Instructions to follow:
Your task is to give the listing below back word for word, pictures excluded.

Provided material:

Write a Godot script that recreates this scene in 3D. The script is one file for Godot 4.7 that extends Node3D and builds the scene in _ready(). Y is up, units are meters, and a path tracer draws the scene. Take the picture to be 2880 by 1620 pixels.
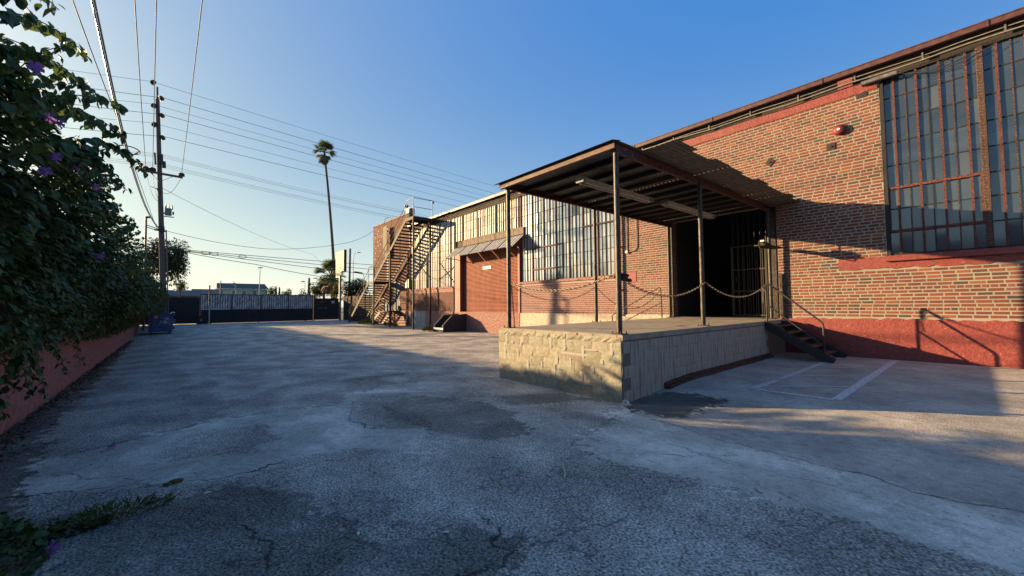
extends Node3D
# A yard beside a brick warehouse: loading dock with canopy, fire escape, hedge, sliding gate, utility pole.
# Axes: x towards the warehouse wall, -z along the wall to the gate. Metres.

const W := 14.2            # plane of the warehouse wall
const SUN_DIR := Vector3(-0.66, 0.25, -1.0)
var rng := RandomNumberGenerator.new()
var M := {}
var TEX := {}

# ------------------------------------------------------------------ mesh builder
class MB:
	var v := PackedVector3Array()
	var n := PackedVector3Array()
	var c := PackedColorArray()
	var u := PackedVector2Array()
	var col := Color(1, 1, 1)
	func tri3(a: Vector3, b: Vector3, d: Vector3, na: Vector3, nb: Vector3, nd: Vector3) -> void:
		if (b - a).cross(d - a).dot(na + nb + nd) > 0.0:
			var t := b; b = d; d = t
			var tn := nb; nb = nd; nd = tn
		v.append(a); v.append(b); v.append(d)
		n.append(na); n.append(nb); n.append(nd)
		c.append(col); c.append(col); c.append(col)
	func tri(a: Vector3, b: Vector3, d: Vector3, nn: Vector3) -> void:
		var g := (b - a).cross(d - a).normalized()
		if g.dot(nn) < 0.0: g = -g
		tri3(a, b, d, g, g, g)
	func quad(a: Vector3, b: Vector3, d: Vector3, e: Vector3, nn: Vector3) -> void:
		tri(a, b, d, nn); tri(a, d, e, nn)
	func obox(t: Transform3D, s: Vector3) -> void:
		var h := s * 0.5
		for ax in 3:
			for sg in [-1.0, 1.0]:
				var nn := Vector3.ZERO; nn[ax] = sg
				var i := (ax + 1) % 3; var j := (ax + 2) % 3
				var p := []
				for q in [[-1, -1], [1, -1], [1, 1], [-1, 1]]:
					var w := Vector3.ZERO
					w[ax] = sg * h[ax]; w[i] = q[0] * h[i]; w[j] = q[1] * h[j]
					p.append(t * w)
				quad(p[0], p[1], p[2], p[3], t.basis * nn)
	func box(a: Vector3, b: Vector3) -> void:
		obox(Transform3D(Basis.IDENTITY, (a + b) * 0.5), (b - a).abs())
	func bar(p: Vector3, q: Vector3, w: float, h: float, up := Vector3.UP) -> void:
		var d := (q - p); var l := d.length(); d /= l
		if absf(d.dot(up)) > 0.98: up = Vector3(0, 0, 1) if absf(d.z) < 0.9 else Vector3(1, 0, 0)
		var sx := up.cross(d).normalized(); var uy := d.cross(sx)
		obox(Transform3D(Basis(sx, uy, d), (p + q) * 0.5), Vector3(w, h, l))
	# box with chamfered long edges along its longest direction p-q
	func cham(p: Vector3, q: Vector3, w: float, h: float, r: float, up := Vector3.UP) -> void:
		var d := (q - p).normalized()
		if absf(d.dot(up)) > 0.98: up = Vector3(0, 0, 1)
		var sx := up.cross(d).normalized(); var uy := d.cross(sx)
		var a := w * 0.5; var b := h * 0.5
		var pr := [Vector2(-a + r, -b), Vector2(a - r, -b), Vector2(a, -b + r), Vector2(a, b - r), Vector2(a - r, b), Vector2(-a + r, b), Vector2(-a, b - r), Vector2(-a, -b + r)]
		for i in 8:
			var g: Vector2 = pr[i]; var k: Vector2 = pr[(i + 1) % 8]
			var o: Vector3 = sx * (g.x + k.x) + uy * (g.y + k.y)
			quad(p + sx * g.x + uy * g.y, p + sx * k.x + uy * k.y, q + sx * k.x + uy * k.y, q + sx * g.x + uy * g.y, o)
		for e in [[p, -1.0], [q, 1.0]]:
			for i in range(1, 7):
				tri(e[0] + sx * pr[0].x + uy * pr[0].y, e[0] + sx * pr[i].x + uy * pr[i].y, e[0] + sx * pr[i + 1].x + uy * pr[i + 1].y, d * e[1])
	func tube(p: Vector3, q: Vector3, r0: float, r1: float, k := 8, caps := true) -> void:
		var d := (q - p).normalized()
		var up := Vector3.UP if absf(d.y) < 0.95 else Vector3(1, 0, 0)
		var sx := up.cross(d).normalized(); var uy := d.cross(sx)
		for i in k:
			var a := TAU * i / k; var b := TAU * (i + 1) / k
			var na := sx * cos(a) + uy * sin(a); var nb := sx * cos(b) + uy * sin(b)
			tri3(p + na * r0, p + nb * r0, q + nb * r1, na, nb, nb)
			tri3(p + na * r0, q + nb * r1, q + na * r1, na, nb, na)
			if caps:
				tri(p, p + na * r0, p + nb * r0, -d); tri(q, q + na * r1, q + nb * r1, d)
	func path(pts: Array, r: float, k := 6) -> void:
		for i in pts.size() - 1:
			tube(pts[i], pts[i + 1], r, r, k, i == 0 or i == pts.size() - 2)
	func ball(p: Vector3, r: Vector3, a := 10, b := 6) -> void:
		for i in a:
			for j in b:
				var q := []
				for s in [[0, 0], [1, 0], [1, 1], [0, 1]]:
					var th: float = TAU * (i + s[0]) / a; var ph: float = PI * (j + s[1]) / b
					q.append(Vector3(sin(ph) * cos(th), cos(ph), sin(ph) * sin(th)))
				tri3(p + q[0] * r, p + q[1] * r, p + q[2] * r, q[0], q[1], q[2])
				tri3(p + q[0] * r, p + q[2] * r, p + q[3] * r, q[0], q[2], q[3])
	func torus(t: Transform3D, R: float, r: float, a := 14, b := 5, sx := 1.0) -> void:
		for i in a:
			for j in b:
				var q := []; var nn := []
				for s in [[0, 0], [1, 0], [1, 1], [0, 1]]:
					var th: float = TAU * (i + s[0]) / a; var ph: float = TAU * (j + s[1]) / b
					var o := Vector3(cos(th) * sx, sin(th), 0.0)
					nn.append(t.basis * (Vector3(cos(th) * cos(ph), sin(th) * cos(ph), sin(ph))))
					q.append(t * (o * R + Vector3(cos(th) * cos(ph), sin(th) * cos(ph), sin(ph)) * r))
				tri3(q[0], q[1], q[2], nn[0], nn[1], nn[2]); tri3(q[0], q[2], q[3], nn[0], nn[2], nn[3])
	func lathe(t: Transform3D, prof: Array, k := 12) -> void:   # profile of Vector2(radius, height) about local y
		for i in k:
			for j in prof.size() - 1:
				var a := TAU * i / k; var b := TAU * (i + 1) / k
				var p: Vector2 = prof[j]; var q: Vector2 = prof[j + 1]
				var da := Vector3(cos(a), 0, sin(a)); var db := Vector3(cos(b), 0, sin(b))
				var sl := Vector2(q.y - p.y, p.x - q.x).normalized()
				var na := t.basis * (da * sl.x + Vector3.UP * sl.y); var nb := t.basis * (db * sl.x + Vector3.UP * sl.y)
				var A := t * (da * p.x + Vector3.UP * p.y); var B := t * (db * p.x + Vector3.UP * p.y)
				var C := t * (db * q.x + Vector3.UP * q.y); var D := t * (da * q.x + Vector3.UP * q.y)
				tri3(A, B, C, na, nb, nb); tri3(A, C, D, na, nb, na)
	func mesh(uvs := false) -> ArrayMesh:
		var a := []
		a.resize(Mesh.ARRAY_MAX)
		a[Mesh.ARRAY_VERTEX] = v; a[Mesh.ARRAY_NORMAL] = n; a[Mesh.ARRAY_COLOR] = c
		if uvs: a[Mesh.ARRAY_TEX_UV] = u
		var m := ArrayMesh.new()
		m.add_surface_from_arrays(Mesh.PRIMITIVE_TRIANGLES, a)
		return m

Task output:
Write a Godot script that recreates this scene in 3D. The script is one file for Godot 4.7 that extends Node3D and builds the scene in _ready(). Y is up, units are meters, and a path tracer draws the scene. Take the picture to be 2880 by 1620 pixels.
extends Node3D
# A yard beside a brick warehouse: loading dock with canopy, fire escape, hedge, sliding gate, utility pole.
# Axes: x towards the warehouse wall, -z along the wall to the gate. Metres.

const W := 14.2            # plane of the warehouse wall
const SUN_DIR := Vector3(-0.66, 0.25, -1.0)
var rng := RandomNumberGenerator.new()
var M := {}
var TEX := {}

# ------------------------------------------------------------------ mesh builder
class MB:
	var v := PackedVector3Array()
	var n := PackedVector3Array()
	var c := PackedColorArray()
	var u := PackedVector2Array()
	var col := Color(1, 1, 1)
	func tri3(a: Vector3, b: Vector3, d: Vector3, na: Vector3, nb: Vector3, nd: Vector3) -> void:
		if (b - a).cross(d - a).dot(na + nb + nd) > 0.0:
			var t := b; b = d; d = t
			var tn := nb; nb = nd; nd = tn
		v.append(a); v.append(b); v.append(d)
		n.append(na); n.append(nb); n.append(nd)
		c.append(col); c.append(col); c.append(col)
	func tri(a: Vector3, b: Vector3, d: Vector3, nn: Vector3) -> void:
		var g := (b - a).cross(d - a).normalized()
		if g.dot(nn) < 0.0: g = -g
		tri3(a, b, d, g, g, g)
	func quad(a: Vector3, b: Vector3, d: Vector3, e: Vector3, nn: Vector3) -> void:
		tri(a, b, d, nn); tri(a, d, e, nn)
	func obox(t: Transform3D, s: Vector3) -> void:
		var h := s * 0.5
		for ax in 3:
			for sg in [-1.0, 1.0]:
				var nn := Vector3.ZERO; nn[ax] = sg
				var i := (ax + 1) % 3; var j := (ax + 2) % 3
				var p := []
				for q in [[-1, -1], [1, -1], [1, 1], [-1, 1]]:
					var w := Vector3.ZERO
					w[ax] = sg * h[ax]; w[i] = q[0] * h[i]; w[j] = q[1] * h[j]
					p.append(t * w)
				quad(p[0], p[1], p[2], p[3], t.basis * nn)
	func box(a: Vector3, b: Vector3) -> void:
		obox(Transform3D(Basis.IDENTITY, (a + b) * 0.5), (b - a).abs())
	func bar(p: Vector3, q: Vector3, w: float, h: float, up := Vector3.UP) -> void:
		var d := (q - p); var l := d.length(); d /= l
		if absf(d.dot(up)) > 0.98: up = Vector3(0, 0, 1) if absf(d.z) < 0.9 else Vector3(1, 0, 0)
		var sx := up.cross(d).normalized(); var uy := d.cross(sx)
		obox(Transform3D(Basis(sx, uy, d), (p + q) * 0.5), Vector3(w, h, l))
	# box with chamfered long edges along its longest direction p-q
	func cham(p: Vector3, q: Vector3, w: float, h: float, r: float, up := Vector3.UP) -> void:
		var d := (q - p).normalized()
		if absf(d.dot(up)) > 0.98: up = Vector3(0, 0, 1)
		var sx := up.cross(d).normalized(); var uy := d.cross(sx)
		var a := w * 0.5; var b := h * 0.5
		var pr := [Vector2(-a + r, -b), Vector2(a - r, -b), Vector2(a, -b + r), Vector2(a, b - r), Vector2(a - r, b), Vector2(-a + r, b), Vector2(-a, b - r), Vector2(-a, -b + r)]
		for i in 8:
			var g: Vector2 = pr[i]; var k: Vector2 = pr[(i + 1) % 8]
			var o: Vector3 = sx * (g.x + k.x) + uy * (g.y + k.y)
			quad(p + sx * g.x + uy * g.y, p + sx * k.x + uy * k.y, q + sx * k.x + uy * k.y, q + sx * g.x + uy * g.y, o)
		for e in [[p, -1.0], [q, 1.0]]:
			for i in range(1, 7):
				tri(e[0] + sx * pr[0].x + uy * pr[0].y, e[0] + sx * pr[i].x + uy * pr[i].y, e[0] + sx * pr[i + 1].x + uy * pr[i + 1].y, d * e[1])
	func tube(p: Vector3, q: Vector3, r0: float, r1: float, k := 8, caps := true) -> void:
		var d := (q - p).normalized()
		var up := Vector3.UP if absf(d.y) < 0.95 else Vector3(1, 0, 0)
		var sx := up.cross(d).normalized(); var uy := d.cross(sx)
		for i in k:
			var a := TAU * i / k; var b := TAU * (i + 1) / k
			var na := sx * cos(a) + uy * sin(a); var nb := sx * cos(b) + uy * sin(b)
			tri3(p + na * r0, p + nb * r0, q + nb * r1, na, nb, nb)
			tri3(p + na * r0, q + nb * r1, q + na * r1, na, nb, na)
			if caps:
				tri(p, p + na * r0, p + nb * r0, -d); tri(q, q + na * r1, q + nb * r1, d)
	func path(pts: Array, r: float, k := 6) -> void:
		for i in pts.size() - 1:
			tube(pts[i], pts[i + 1], r, r, k, i == 0 or i == pts.size() - 2)
	func ball(p: Vector3, r: Vector3, a := 10, b := 6) -> void:
		for i in a:
			for j in b:
				var q := []
				for s in [[0, 0], [1, 0], [1, 1], [0, 1]]:
					var th: float = TAU * (i + s[0]) / a; var ph: float = PI * (j + s[1]) / b
					q.append(Vector3(sin(ph) * cos(th), cos(ph), sin(ph) * sin(th)))
				tri3(p + q[0] * r, p + q[1] * r, p + q[2] * r, q[0], q[1], q[2])
				tri3(p + q[0] * r, p + q[2] * r, p + q[3] * r, q[0], q[2], q[3])
	func torus(t: Transform3D, R: float, r: float, a := 14, b := 5, sx := 1.0) -> void:
		for i in a:
			for j in b:
				var q := []; var nn := []
				for s in [[0, 0], [1, 0], [1, 1], [0, 1]]:
					var th: float = TAU * (i + s[0]) / a; var ph: float = TAU * (j + s[1]) / b
					var o := Vector3(cos(th) * sx, sin(th), 0.0)
					nn.append(t.basis * (Vector3(cos(th) * cos(ph), sin(th) * cos(ph), sin(ph))))
					q.append(t * (o * R + Vector3(cos(th) * cos(ph), sin(th) * cos(ph), sin(ph)) * r))
				tri3(q[0], q[1], q[2], nn[0], nn[1], nn[2]); tri3(q[0], q[2], q[3], nn[0], nn[2], nn[3])
	func lathe(t: Transform3D, prof: Array, k := 12) -> void:   # profile of Vector2(radius, height) about local y
		for i in k:
			for j in prof.size() - 1:
				var a := TAU * i / k; var b := TAU * (i + 1) / k
				var p: Vector2 = prof[j]; var q: Vector2 = prof[j + 1]
				var da := Vector3(cos(a), 0, sin(a)); var db := Vector3(cos(b), 0, sin(b))
				var sl := Vector2(q.y - p.y, p.x - q.x).normalized()
				var na := t.basis * (da * sl.x + Vector3.UP * sl.y); var nb := t.basis * (db * sl.x + Vector3.UP * sl.y)
				var A := t * (da * p.x + Vector3.UP * p.y); var B := t * (db * p.x + Vector3.UP * p.y)
				var C := t * (db * q.x + Vector3.UP * q.y); var D := t * (da * q.x + Vector3.UP * q.y)
				tri3(A, B, C, na, nb, nb); tri3(A, C, D, na, nb, na)
	func mesh(uvs := false) -> ArrayMesh:
		var a := []
		a.resize(Mesh.ARRAY_MAX)
		a[Mesh.ARRAY_VERTEX] = v; a[Mesh.ARRAY_NORMAL] = n; a[Mesh.ARRAY_COLOR] = c
		if uvs: a[Mesh.ARRAY_TEX_UV] = u
		var m := ArrayMesh.new()
		m.add_surface_from_arrays(Mesh.PRIMITIVE_TRIANGLES, a)
		return m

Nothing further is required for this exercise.